As with Apple, WWDC announcements, Google has a lot of evolution going on, but nothing truly revolutionary.

The revolution is happening outside of Moscone Center. As it happens, I was in San Francisco yesterday, and happened to go past Moscone shortly before the keynote. Here’s what was happening:
gio

That’s right. You know it’s a serious protest when there’s a brass band! (Ars is reporting that a couple of protesters even managed to briefly interrupt the keynote.)

Apparently Google is solely responsible for San Francisco’s apartment evictions and the world-wide inability of non-tech workers to earn a living wage. According to a flier* the protesters were handing out, and to the bits of the loudspeaker-delivered speech I heard, Google has an obligation to increase wages for employees of other companies, support tenant rights, and (my favorite) “End all tax avoidance schemes.”

* The flier is a bit of a WQTS moment, by the way. The illustration is poorly centered, and three of the five sentences include grammatical errors.

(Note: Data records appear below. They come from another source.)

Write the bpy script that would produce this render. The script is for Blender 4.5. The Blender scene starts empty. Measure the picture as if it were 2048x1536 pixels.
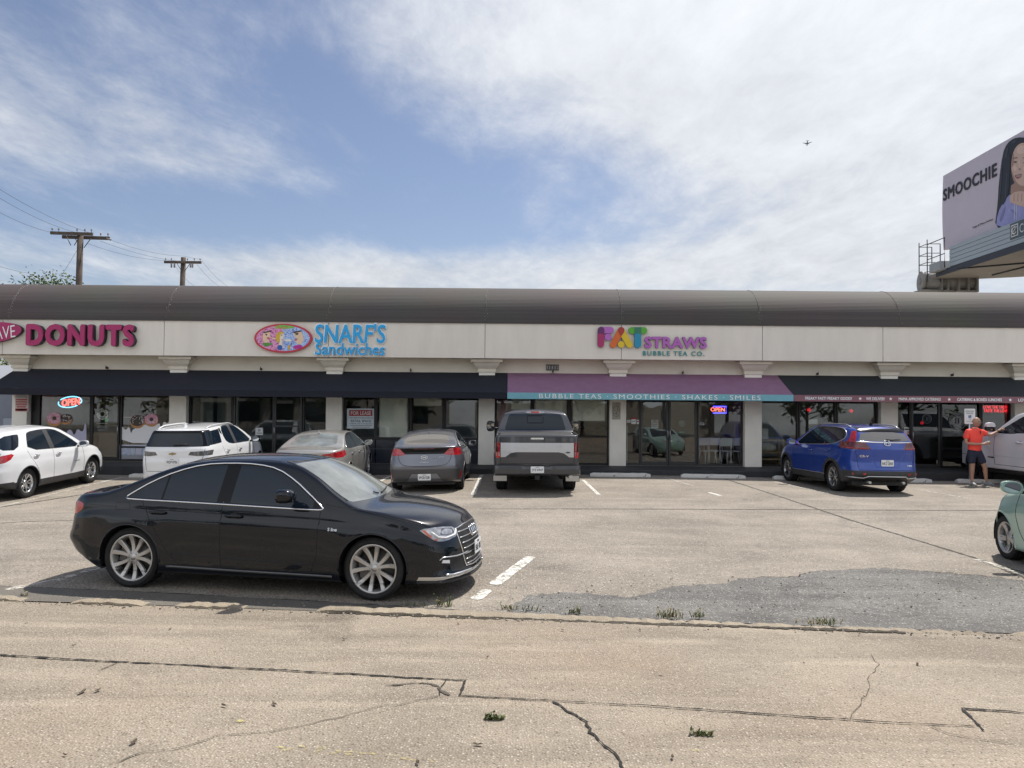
import bpy, bmesh, math, random
import numpy as np
from mathutils import Vector, Matrix
from mathutils.bvhtree import BVHTree
from mathutils.geometry import tessellate_polygon

random.seed(7)
R = math.radians
PI = math.pi
scene = bpy.context.scene
COL = scene.collection

# ------------------------------------------------------------------ camera
FPX = 1560.0                      # focal length in pixels of the 2048 px wide photograph
CAMH = 2.14
PITCH = R(1.32)
ROLL = R(-0.49)
cam = bpy.data.cameras.new('camera')
cam.sensor_width = 36.0
cam.lens = FPX / 2048.0 * 36.0
cam.clip_start = 0.1
cam.clip_end = 20000
camo = bpy.data.objects.new('camera', cam)
COL.objects.link(camo)
CAMROT = (Matrix.Rotation(ROLL, 3, 'Y') @ Matrix.Rotation(PI / 2 + PITCH, 3, 'X'))
CAMLOC = Vector((0, 0, CAMH))
camo.matrix_world = Matrix.Translation(CAMLOC) @ CAMROT.to_4x4()
scene.camera = camo

# ------------------------------------------------------------------ sky, sun, exposure
SUN_EL, SUN_AZ = R(60), R(40)     # azimuth clockwise from +Y
scene.view_settings.view_transform = 'Standard'
scene.view_settings.look = 'None'
scene.view_settings.gamma = 1.0
scene.view_settings.use_curve_mapping = False
scene.view_settings.exposure = 0.66
world = bpy.data.worlds.new('World')
scene.world = world
world.use_nodes = True
SKY_STRENGTH = 0.067


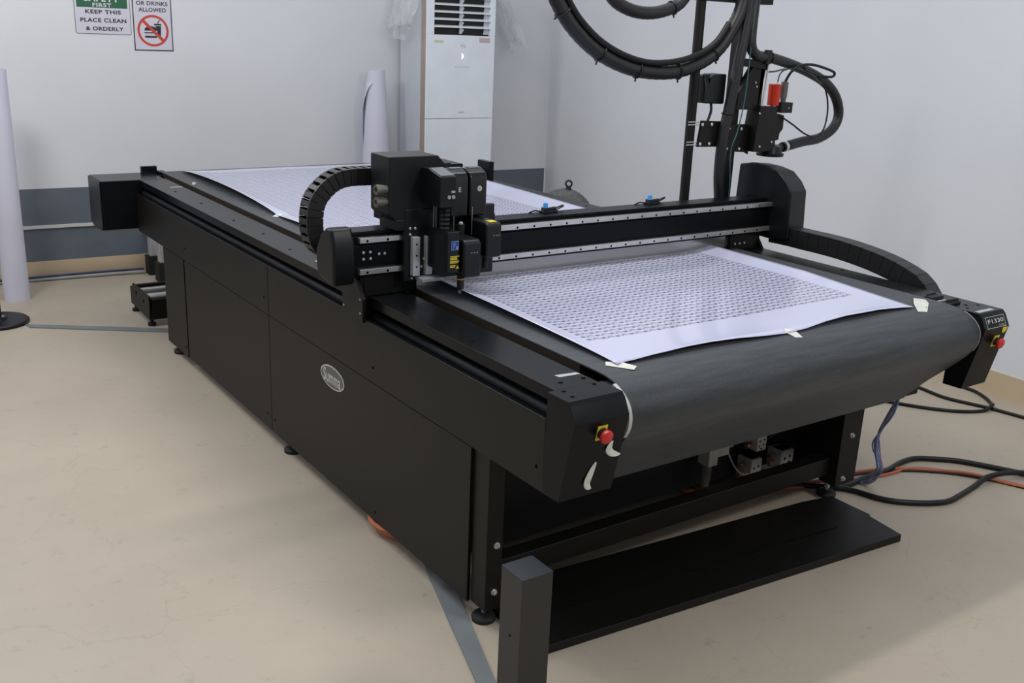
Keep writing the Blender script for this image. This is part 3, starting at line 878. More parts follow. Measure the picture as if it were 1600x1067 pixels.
# modules 2 and 3: tall rounded upper covers, lower tool bodies
def upper(x0, x1, y0, top):
    mb = MB(); mb.prism('x', [(y0, 1.165), (3.03, 1.165), (3.03, top - 0.004), (3.00, top), (y0 + 0.035, top - 0.004), (y0 + 0.010, top - 0.014), (y0, top - 0.032)], x0, x1)
    mb.build('module_cover', 'glossblack', head, bevel=0.007, seg=3)
    mb = MB(); mb.prism('x', [(y0 + 0.035, top - 0.0032), (2.998, top + 0.0008), (2.998, top + 0.0018), (y0 + 0.035, top - 0.0022)], x0 + 0.016, x1 - 0.012); mb.build('lid_plate', 'lid', head)
upper(1.812, 1.884, 2.955, 1.333)
upper(1.890, 1.962, 2.955, 1.333)
text('E', 'lettering', 'lettering', head, (1.848, 2.9545, 1.262), (1, 0, 0), (0, 0, 1), height=0.017, bold=0.02)
mb = MB(); mb.prism('y', [(1.930 + 0.009 * math.cos(t), 1.262 + 0.010 * math.sin(t)) for t in [i * math.pi / 10 for i in range(20)]], 2.954, 2.955); mb.build('module_number_plate', 'lettering', head)
text('1', 'lettering', 'matte', head, (1.930, 2.954, 1.262), (1, 0, 0), (0, 0, 1), height=0.011, bold=0.02)


def lower(x0, x1, y0, z0, z1):
    mb = MB(); mb.prism('x', [(y0, z0), (3.02, z0 + 0.004), (3.02, z1), (y0 + 0.014, z1), (y0 + 0.004, z1 - 0.004), (y0, z1 - 0.014)], x0, x1)
    o = mb.build('tool_body', 'plastic', head, bevel=0.008, seg=3)
    mb = MB()
    for k in range(3): rect(mb, x0 + 0.028 + 0.011 * k, x0 + 0.033 + 0.011 * k, z1 - 0.046, z1 - 0.0435, y0 + 0.0002)
    mb.build('indicator_marks', 'greylabel', head)
lower(1.808, 1.879, 2.852, 0.972, 1.104)
lower(1.898, 1.962, 2.852, 1.034, 1.158)
mb = MB(); mb.lathe((1.826, 2.90, 0.972), (0, 0, -1), [(0, 0.0125), (0.048, 0.0125), (0.049, 0.009), (0.054, 0.008)], seg=18); kh = mb.build('knife_holder', 'matte', head)
mb = MB(); mb.lathe((1.826, 2.90, 0.918), (0, 0, -1), [(0, 0.0075), (0.008, 0.0070), (0.013, 0.003)], seg=14); q = mb.build('knife_tip', 'alu', head); q['label'] = 'bright knife tip'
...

My favorite: “Do you have an idea for an app that would alleviate the imbalances in Silicon Valley or have other thoughts to share?” Wouldn’t it be nice if somebody could write an app that would have thoughts to share?

Guys, Google may be big, but they aren’t that big, and they really have no moral, ethical, or legal obligation to solve all of the world’s problems.

Even if they did, do you really want to live in a world where Google is responsible for setting fare wages and policing housing markets? I don’t, and I’d be surprised if the protesters would either.